Allergen Testing for Cross-Contamination

16 September 2021
 Categories: , Blog

Processed food gets a bad rap sometimes, but in reality, most food you eat is processed to some extent. A package of apple slices bought at a supermarket might seem like a good non-processed snack, but the very act of cutting the apple into slices is itself a form of processing.

Many processed foods obviously go through more processing than just slicing, and as they are processed, they could be exposed to minute amounts of other foods that aren't supposed to be in there. For example, potato crisps may be sliced on equipment in a facility that also slices bread that contains gluten and eggs or dairy, which are among the most common food allergens. Residue from the bread in the form of tiny crumbs could be picked up by airflow from a ventilation system, for example, thus contaminating the potatoes as they emerge from the fryer.

This is called cross-contamination. It's not limited to just food allergens, but it is a problem in food processing due both to mechanical and human error. If your facility produces food that is sold for human consumption, you need a way to test for potential cross-contamination of allergens.

Why Is Cross-Contamination a Problem?

Reactions to food allergies vary greatly. Someone who is very mildly allergic to dairy might not react to that minute amount of crumby contamination on those potato chips. Yet, someone with an intense allergy to dairy actually could have a reaction.

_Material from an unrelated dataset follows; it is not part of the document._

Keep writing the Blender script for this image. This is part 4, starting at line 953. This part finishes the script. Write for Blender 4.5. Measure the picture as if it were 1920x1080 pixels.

Chances are that when someone picks up a pack of food that has been processed in a facility that follows food safety procedures, they aren't going to encounter the allergen. But mistakes can happen, which is why you sometimes see notices about recalls for unlabelled allergens. It's not that the facility was careless; it's that somewhere along the line, there was an unintended mistake. Unfortunately, that mistake can harm people.

Tracking Down the Source of the Problem

If consumers report an allergic reaction, testing can help you find the source of the problem. Let's say you produce seasoned potato crisps that are labelled as being free from dairy products. A consumer eats them, along with other products labelled as free from dairy, yet the consumer has a reaction. Testing can show that your facility is not the one that produced the contamination. Or, the test can show that the contamination was not from the potato equipment but from the seasoning mix, and you can track the contamination back to what happened when the mix was created.

Allergen testing should also be done when you change ingredients and recipes. It does not take long and can save your facility a lot of heartbreak and work in the meantime.